Evliliğin mutlak iptal edilme sebeplerinin gerçekleşmesi durumunda herhangi bir zamanaşımı ya da hak düşürücü süre söz konusu değildir. Evliliğin iptali davasını Cumhuriyet savcısı, ilgili kişiler istedikleri zamanda açabileceklerdir.

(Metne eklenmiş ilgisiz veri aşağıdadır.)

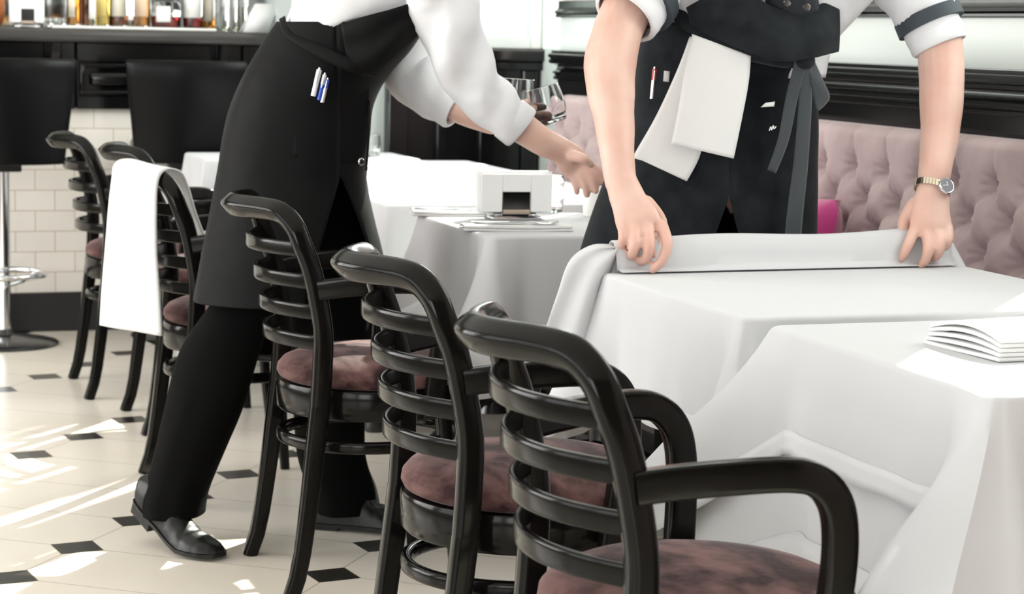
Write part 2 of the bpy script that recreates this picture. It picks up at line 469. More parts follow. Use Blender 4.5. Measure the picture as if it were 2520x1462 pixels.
# black dado and mouldings along the right wall, pale lacquer band above the rail
def rail_profile(name, prof, y0, y1, m, n=None):
    bm = bmesh.new()
    ra = [bm.verts.new((x, y0, z)) for x, z in prof]; rb = [bm.verts.new((x, y1, z)) for x, z in prof]
    k = len(prof)
    for i in range(k): bm.faces.new((ra[i], rb[i], rb[(i + 1) % k], ra[(i + 1) % k]))
    bm.faces.new(ra); bm.faces.new(rb[::-1])
    bmesh.ops.recalc_face_normals(bm, faces=bm.faces[:])
    return struct(name, bm, m, True)
rail_profile('trim_3', [(2.80, 0.0), (2.785, 0.0), (2.785, 1.045), (2.80, 1.045)], 0.2, 7.5, M_BLACKP)
rail_profile('trim_4', [(2.80, 1.045), (2.772, 1.045), (2.768, 1.049), (2.768, 1.056), (2.773, 1.060), (2.773, 1.066), (2.765, 1.069), (2.765, 1.076), (2.775, 1.080),
                        (2.782, 1.088), (2.783, 1.098), (2.770, 1.104), (2.752, 1.106), (2.746, 1.112), (2.746, 1.119), (2.752, 1.123), (2.752, 1.127), (2.744, 1.130), (2.744, 1.140), (2.75, 1.145),
                        (2.758, 1.147), (2.758, 1.155), (2.80, 1.157)], 0.2, 7.5, M_BLACKP)
rail_profile('trim_5', [(2.80, 1.157), (2.792, 1.157), (2.792, 1.283), (2.80, 1.283)], 0.2, 7.5, M_GREYP)
rail_profile('trim_6', [(2.80, 1.281), (2.775, 1.281), (2.770, 1.285), (2.770, 1.291), (2.775, 1.294), (2.768, 1.297), (2.766, 1.305), (2.776, 1.311), (2.782, 1.318), (2.782, 1.345), (2.80, 1.345)], 0.2, 7.5, M_BLACKP)

# ================================================================ BANQUETTE
BY0, BY1 = 0.9, 7.15
banq = empty('banquette', (2.4, 4.0, 0))
tag(banq, 'long pale mauve velvet banquette with deep buttoned back along the right wall', 'banquette')
def rel(o, root):
    o.parent = root; o.matrix_parent_inverse = root.matrix_basis.inverted(); return o
def P_(name, bm, m, root, smooth=True, angle=40):
    return rel(obj(name, bm, m, None, smooth, angle), root)
SY, SZ = 0.1705, 0.0815
def tuft(y, z):
    """depth of the tufted face below its crown at (y,z): buttons on a diamond lattice"""
    a = (y - 4.045) / SY; b = (z - 0.885) / SZ
    # row index b: odd rows shifted half; find distances to nearest lattice nodes
    best = 9.0; cre = 9.0
    nodes = []
    b0 = math.floor(b)
    for bb in (b0 - 1, b0, b0 + 1, b0 + 2):
        sh = 0.5 if bb % 2 else 0.0
        a0 = round(a - sh) + sh
        for aa in (a0 - 1, a0, a0 + 1):
            nodes.append((aa, bb))
    for aa, bb in nodes:
        if bb > 0: continue
        d = math.hypot((a - aa) * SY, (b - bb) * SZ); best = min(best, d)
        # creases to the two upper diagonal neighbours, and straight up from the top row
        segs = [(aa + 0.5, bb + 1), (aa - 0.5, bb + 1)] if bb < 0 else [(aa, bb + 1.6)]
        for a2, b2 in segs:
            x0, y0, x1, y1 = aa * SY, bb * SZ, a2 * SY, b2 * SZ
            px, py = a * SY, b * SZ
            t = max(0, min(1, ((px - x0) * (x1 - x0) + (py - y0) * (y1 - y0)) / ((x1 - x0) ** 2 + (y1 - y0) ** 2)))
            dd = math.hypot(px - x0 - t * (x1 - x0), py - y0 - t * (y1 - y0))
            fade = 1.0 if bb < 0 else 1 - 0.75 * t
            cre = min(cre, dd / max(fade, 0.05))
    dp = 0.058 * math.exp(-(best / 0.027) ** 1.15) + 0.013 * math.exp(-(cre / 0.011) ** 1.1)
    rip = 0.0055 * math.exp(-((best - 0.024) / 0.016) ** 2) * math.sin(9 * math.atan2((b - round(b)) * SZ, (a - round(a * 2) / 2) * SY) + 1.3 * a)
    return dp + rip
def back_face(z):   # x of the crown surface; leans back towards the top and rolls over
    return 2.575 + (z - 0.45) * 0.16
bm = bmesh.new()
ny = int((BY1 - BY0) / 0.0085); rows = []
zs = [0.44 + 0.0065 * i for i in range(int((0.965 - 0.44) / 0.0065) + 1)]
FINE0, FINE1 = 3.55, 5.7
ys = []; y = BY0
while y < BY1:
    ys.append(y); y += 0.0065 if (FINE0 < y < FINE1 or y > 6.7) else 0.03
ys.append(BY1)
for z in zs:
    zz = z
    rows.append([Vector((back_face(z) + tuft(yy, z) * min(1, 0.25 + (BY1 - yy) / 0.08), yy, z)) for yy in ys])
for a in range(1, 8):     # rolled top
    an = a / 7 * PI / 2
    rows.append([Vector((back_face(0.965) + tuft(yy, 0.965) * (1 - a / 7) * 0.8 + 0.045 * (1 - math.cos(an)) , yy, 0.965 + 0.032 * math.sin(an) - tuft(yy, 0.965) * 0.35 * math.cos(an))) for yy in ys])
rows.append([Vector((2.78, yy, 0.992)) for yy in ys])
rows.append([Vector((2.78, yy, 0.44)) for yy in ys])
g = grid(bm, rows)
bm.faces.new([r[-1] for r in g]); bm.faces.new([r[0] for r in g][::-1])
bmesh.ops.recalc_face_normals(bm, faces=bm.faces[:])
P_('backrest', bm, M_BANQ, banq, True, 80)
# buttons on the back, each a piece of its own
BACKREST = [c for c in banq.children if c.name.startswith('backrest')][0]
btn = None
for bb in range(0, -4, -1):
    sh = 0.5 if bb % 2 else 0.0
    for k in range(-3, 18):
        y = 4.045 + (k + sh) * SY; z = 0.885 + bb * SZ
        if not (BY0 + 0.05 < y < BY1 - 0.05): continue
        if btn is None:
            bm = bmesh.new(); lathe(bm, [(0.0075, 0), (0.0072, 0.002), (0.0045, 0.0045), (0.0005, 0.0055)], 10, (0, 0, 0), (-1, 0, 0.16)); b = btn = obj('button', bm, M_BANQ)
        else:
            b = btn.copy(); C.objects.link(b)
        b.parent = BACKREST; b.location = Vector((back_face(z) + tuft(y, z) + 0.001, y, z)) - banq.location
        b.matrix_parent_inverse = Matrix.Identity(4)
        b.location = Vector((back_face(z) + tuft(y, z) + 0.001, y, z))
bm = bmesh.new(); box(bm, (2.16, BY0, 0.32), (2.60, BY1, 0.455), 0.03, 4); P_('seat', bm, M_BANQ, banq)
M_BFRONT = mat('dark_mauve_velvet', (0.06, 0.035, 0.038), 0.85, sheen=0.4)
bm = bmesh.new(); box(bm, (2.19, BY0 + 0.01, 0.14), (2.25, BY1 - 0.01, 0.33), 0.008, 2); P_('front_panel', bm, M_BFRONT, banq)
bm = bmesh.new(); box(bm, (2.34, BY0 + 0.02, 0.0), (2.78, BY1 - 0.02, 0.14)); box(bm, (2.26, BY0 + 0.02, 0.13), (2.78, BY1 - 0.02, 0.44)); P_('plinth', bm, M_BLACKM, banq)
# magenta cushion leaning on the banquette back beside the waiter
bm = bmesh.new()
def pillow(bm, w, h, t, n=14):
    F = []; B = []
    for i in range(n + 1):
        u = i / n * 2 - 1; rf = []; rb = []
        for j in range(n + 1):
            v = j / n * 2 - 1
            k = (max(0, (1 - u ** 4)) * max(0, (1 - v ** 4))) ** 0.6
            s = 1 - 0.07 * (1 - abs(u)) * abs(v) ** 3; r = 1 - 0.07 * (1 - abs(v)) * abs(u) ** 3
            rf.append(Vector((-t / 2 * k, u * w / 2 * r, v * h / 2 * s))); rb.append(Vector((t / 2 * k, u * w / 2 * r, v * h / 2 * s)))
        F.append(rf); B.append(rb)
    grid(bm, F); grid(bm, B)
    bmesh.ops.remove_doubles(bm, verts=bm.verts[:], dist=1e-4)
    bmesh.ops.recalc_face_normals(bm, faces=bm.faces[:])
pillow(bm, 0.40, 0.36, 0.13)
cu = obj('throw_cushion', bm, M_MAG); cu.location = (2.515, 4.93, 0.632); cu.rotation_euler = (0, math.radians(9), 0)
tag(cu, 'magenta throw cushion leaning on the banquette back behind the standing waiter', 'cushion')

# ================================================================ BAR
BARY = 8.28; BX0, BX1 = -1.6, 1.83
bar = empty('bar_counter', (0.4, 8.6, 0)); tag(bar, 'black panelled bar counter with white subway tiled front and grey stone top', 'bar')
bm = bmesh.new(); box(bm, (BX0, BARY - 0.14, 1.147), (BX1, BARY + 0.55, 1.198), 0.012, 3)
M_STONE = mat('dark_polished_stone', (0.045, 0.042, 0.04), 0.2); P_('countertop', bm, M_STONE, bar)
bm = bmesh.new(); box(bm, (BX0, BARY + 0.005, 0.15), (BX1, BARY + 0.5, 0.888)); P_('tiled_front', bm, M_SUBWAY, bar, False)
bm = bmesh.new(); box(bm, (BX0, BARY - 0.012, 0.0), (BX1, BARY + 0.48, 0.155), 0.004, 1); P_('plinth', bm, M_BLACKM, bar)
bm = bmesh.new(); box(bm, (BX0, BARY + 0.01, 0.885), (BX1, BARY + 0.5, 1.147)); P_('frieze', bm, M_BLACKP, bar, False)
x = -1.62 + 0.005
def panel(x0, x1):
    bm = bmesh.new(); y0, y1 = BARY - 0.022, BARY + 0.012
    box(bm, (x0, y0, 1.070), (x1, y1, 1.146), 0.004, 1); box(bm, (x0, y0, 0.885), (x1, y1, 0.938), 0.004, 1)
    box(bm, (x0, y0, 0.93), (x0 + 0.012, y1, 1.08), 0.002, 1); box(bm, (x1 - 0.012, y0, 0.93), (x1, y1, 1.08), 0.002, 1)
    fr = P_('drawer_panel', bm, M_BLACKP, bar)
    bm = bmesh.new()
    for (a, b, c, d) in ((x0 + 0.014, x1 - 0.014, 1.048, 1.066), (x0 + 0.014, x1 - 0.014, 0.942, 0.958), (x0 + 0.014, x0 + 0.030, 0.95, 1.06), (x1 - 0.030, x1 - 0.014, 0.95, 1.06)):
        box(bm, (a, y0 - 0.012, c), (b, y1, d), 0.006, 3)
    box(bm, (x0 + 0.055, y0 + 0.002, 0.978), (x1 - 0.055, y1, 1.028), 0.010, 2)
    o = obj('raised_moulding', bm, M_BLACKP); o.parent = fr
mod = 0.66
for k in range(-4, 2):
    xb = 1.05 + k * mod
    panel(xb, min(xb + 0.535, BX1))
    for dx in (-0.062, ):
        bm = bmesh.new(); box(bm, (xb + dx, BARY - 0.03, 0.885), (xb - 0.006, BARY + 0.012, 1.147), 0.004, 1); P_('pilaster', bm, M_BLACKP, bar)
    if xb + 0.6 < BX1:
        pass
# dark brackets under the overhang, beside each pilaster
    bm = bmesh.new()
    pr = [(BARY - 0.12, 1.146), (BARY - 0.12, 1.11), (BARY - 0.07, 1.07), (BARY - 0.045, 1.0), (BARY - 0.02, 0.96), (BARY + 0.0, 0.96), (BARY + 0.0, 1.146)]
    A = [bm.verts.new((xb - 0.105, p, q)) for p, q in pr]; B = [bm.verts.new((xb - 0.072, p, q)) for p, q in pr]
    for i in range(len(pr)): bm.faces.new((A[i], A[(i + 1) % len(pr)], B[(i + 1) % len(pr)], B[i]))
    bm.faces.new(A[::-1]); bm.faces.new(B); bmesh.ops.recalc_face_normals(bm, faces=bm.faces[:])
    P_('bracket', bm, M_BLACKP, bar, False)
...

Evliliğin nisbi iptal edilme sebeplerinin söz konusu olduğu durumlarda ise her iki eş açısından hak düşürücü süre söz konusudur. İptal davası açma hakkı, iptal etmesine sebep olacak durumun davacı tarafından öğrenildiği veya korkunun etkisinin ortadan kalktığı tarihten başlayarak altı ay ve her halde evliliğin yapıldığı tarihin üzerinden beş yıl geçmekle düşer. Yani davacı eş en geç evlenmeden sonraki 5 yıl içerisinde dava hakkını kullanmak durumundadır. Beş yıllık süre azami olup, altı aylık süre ise yanılmanın, iptale sebep olan durumun öğrenilmesinden veya korkutmanın etkisinin ortadan kalkmasından itibaren başlayacaktır.

Yasal temsilcinin dava hakkı ise şu durumlarda sona erecektir: İzin almadan evlenen kişi on sekiz yaşını doldurup ergin olursa, kısıtlı olmaktan kurtulursa artık iptal davası açamayacağı gibi kadın gebe kalmışsa, artık evlenmenin iptali davası açamaz.